I turned around, quickly realised that attempting to cycle down the hill without brakes would be fatal and threw myself off the bike again. My hands were ripped to shreds from pushing it up the hill and squeezing the brakes to no avail. I looked down and saw a black and bloated dead toad, the size of a plate lying on its back, stone dead. It was an omen.
Surely Hugo would be worried where I was? It was two and a half hours since I had left home.
At first the phone rang out, then a jaunty and totally unworried Hugo answered the phone.
‘Can you come and get me from Vecchiano please’

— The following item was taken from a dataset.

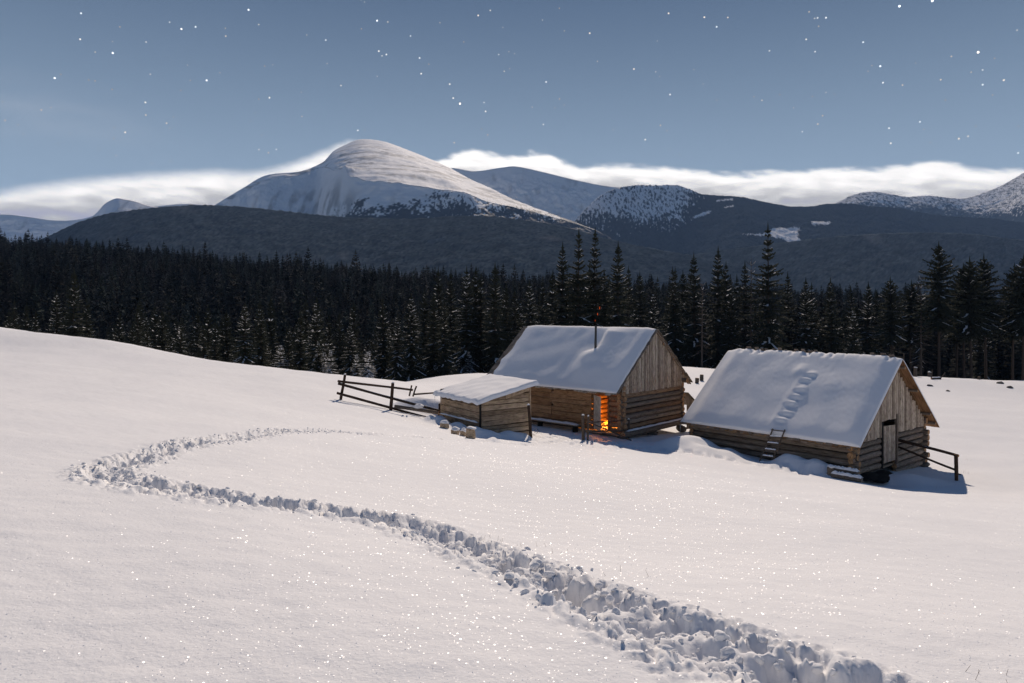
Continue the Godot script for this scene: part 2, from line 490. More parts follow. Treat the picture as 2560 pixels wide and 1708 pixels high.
func flat_mesh(v: PackedVector3Array, colors := PackedColorArray()) -> ArrayMesh:
	var n := PackedVector3Array()
	n.resize(v.size())
	for k in range(0, v.size(), 3):
		var c := (v[k + 2] - v[k]).cross(v[k + 1] - v[k]).normalized()
		n[k] = c
		n[k + 1] = c
		n[k + 2] = c
	var s := []
	s.resize(Mesh.ARRAY_MAX)
	s[Mesh.ARRAY_VERTEX] = v
	s[Mesh.ARRAY_NORMAL] = n
	if colors.size(): s[Mesh.ARRAY_COLOR] = colors
	var m := ArrayMesh.new()
	m.add_surface_from_arrays(Mesh.PRIMITIVE_TRIANGLES, s)
	return m


func grid_mesh(us: PackedFloat32Array, vs: PackedFloat32Array, place: Callable) -> ArrayMesh:
	var v := PackedVector3Array()
	var index := PackedInt32Array()
	for a in us:
		for b in vs:
			v.append(place.call(a, b))
	var n := vs.size()
	for i in us.size() - 1:
		for j in n - 1:
			var p := i * n + j
			index.append_array([p, p + n, p + 1, p + 1, p + n, p + n + 1])
	# face upwards whichever way the grid runs
	var way := 0.0
	for k in range(0, index.size(), 3):
		way += (v[index[k + 2]] - v[index[k]]).cross(v[index[k + 1]] - v[index[k]]).y
	if way < 0.0: index.reverse()
	return smooth_mesh(v, index)


# ---------------------------------------------------------------- sky
func make_sky() -> void:
	# clouds and stars are added over the gradient; u = 0 looks along -z
	var w := 4096
	var h := 2048
	var im := Image.create(w, h, false, Image.FORMAT_RGBA8)
	im.fill(Color(0, 0, 0, 0))
	var n := FastNoiseLite.new()
	n.seed = 5
	n.frequency = 1.0
	n.fractal_octaves = 4
	for i in range(-500, 500):
		var az := i * 360.0 / w
		var top := along(CLOUD_TOP, az)
		var bottom := along(CLOUD_BOTTOM, az)
		var left := 1.0 - smoothstep(-14.0, -9.0, az)
		for j in range(0, 190):
			var el := j * 180.0 / h
			var y := h / 2 - 1 - j
			var drift := n.get_noise_2d(az * 0.16, el * 1.1) * 0.24 * (1.0 - 0.85 * left) + n.get_noise_2d(az * 0.7 + el * 1.1, el * 1.2 + 40.0) * 0.22 * (1.0 - 0.6 * left)
			var edge := (top + drift - el) / lerpf(0.42, 0.85, left)
			var a := smoothstep(-0.3, 1.0, edge)
			if a <= 0.0: continue
			var t := clampf((top - el) / maxf(top - bottom, 0.8), 0.0, 1.0)
			var body := 1.0 - 0.55 * smoothstep(0.30, 1.0, t + n.get_noise_2d(az * 0.22 + 7.0, el * 0.8) * 0.35)
			body *= 0.92 + 0.24 * n.get_noise_2d(az * 0.35 + el * 0.6 - 20.0, el * 1.5) * smoothstep(0.05, 0.4, t)
			var want := Color(1.75, 1.68, 1.60) * body
			var sky := SKY_TOP.lerp(SKY_LOW, pow(1.0 - sin(deg_to_rad(el)), 4.0))
			var add := Color(maxf(want.r - sky.r, 0), maxf(want.g - sky.g, 0), maxf(want.b - sky.b, 0)) * (1.0 / COVER)
			if add.r + add.g + add.b <= 0.01: continue
			add = add.linear_to_srgb()
			im.set_pixel(posmod(i, w), y, Color(add.r, add.g, add.b, a))
	# a faint high veil on the left
	for i in range(-420, -190):
		for j in range(95, 200):
			var az := i * 360.0 / w
			var el := j * 180.0 / h
			var k := exp(-pow((el - 12.6 - (az + 36.0) * -0.08) / 1.6, 2.0)) * (1.0 - smoothstep(-36.0, -20.0, az)) * (0.6 + 0.6 * n.get_noise_2d(az * 0.15, el * 0.7 + 9.0))
			var was := im.get_pixel(posmod(i, w), h / 2 - 1 - j)
			if was.a == 0.0 and k > 0.01: im.set_pixel(posmod(i, w), h / 2 - 1 - j, Color(0.55, 0.5, 0.45, clampf(k * 0.16, 0, 1)))
	var m := ProceduralSkyMaterial.new()
	m.sky_top_color = SKY_TOP.linear_to_srgb()
	m.sky_horizon_color = SKY_LOW.linear_to_srgb()
	m.sky_curve = 0.15
	m.ground_bottom_color = Color(0.10, 0.10, 0.11).linear_to_srgb()
	m.ground_horizon_color = Color(0.16, 0.18, 0.20).linear_to_srgb()
	m.sky_cover_modulate = Color(COVER, COVER, COVER).linear_to_srgb()
	m.sky_cover = ImageTexture.create_from_image(im)
	m.sun_angle_max = 0.0
	var e := Environment.new()
	e.background_mode = Environment.BG_SKY
	e.sky = Sky.new()
	e.sky.sky_material = m
	e.tonemap_mode = Environment.TONE_MAPPER_LINEAR
	e.tonemap_exposure = 1.0
	e.sdfgi_enabled = true
	e.ssao_enabled = true
	e.ssil_enabled = true
	e.fog_enabled = true
	e.fog_density = 0.00008
	e.fog_light_color = Color(0.64, 0.79, 1.0)
	var we := WorldEnvironment.new()
	we.name = "world_environment"
	we.environment = e
	add_child(we)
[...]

‘Why, where are you, I thought you were at a bar?’ (our daughter had posted a picture of a bar. By the sea. In the south of France) I’m just having a coffee with the gardener…’
‘Well’ I said, darkly and somewhat growly, ‘ I suggest that you stop having coffee with him and come and get me’
And so Hugo, finding his inner knight in shining armour decided to come and get his damsel in distress.
Which was wise, as, between you and I, I have found the perfect place should I ever need to hide a body…
A very steep olive grove.
Funny blog! 😂
Well, thanks to the gardener and the crow for a longer-than-hoped-for workout I guess!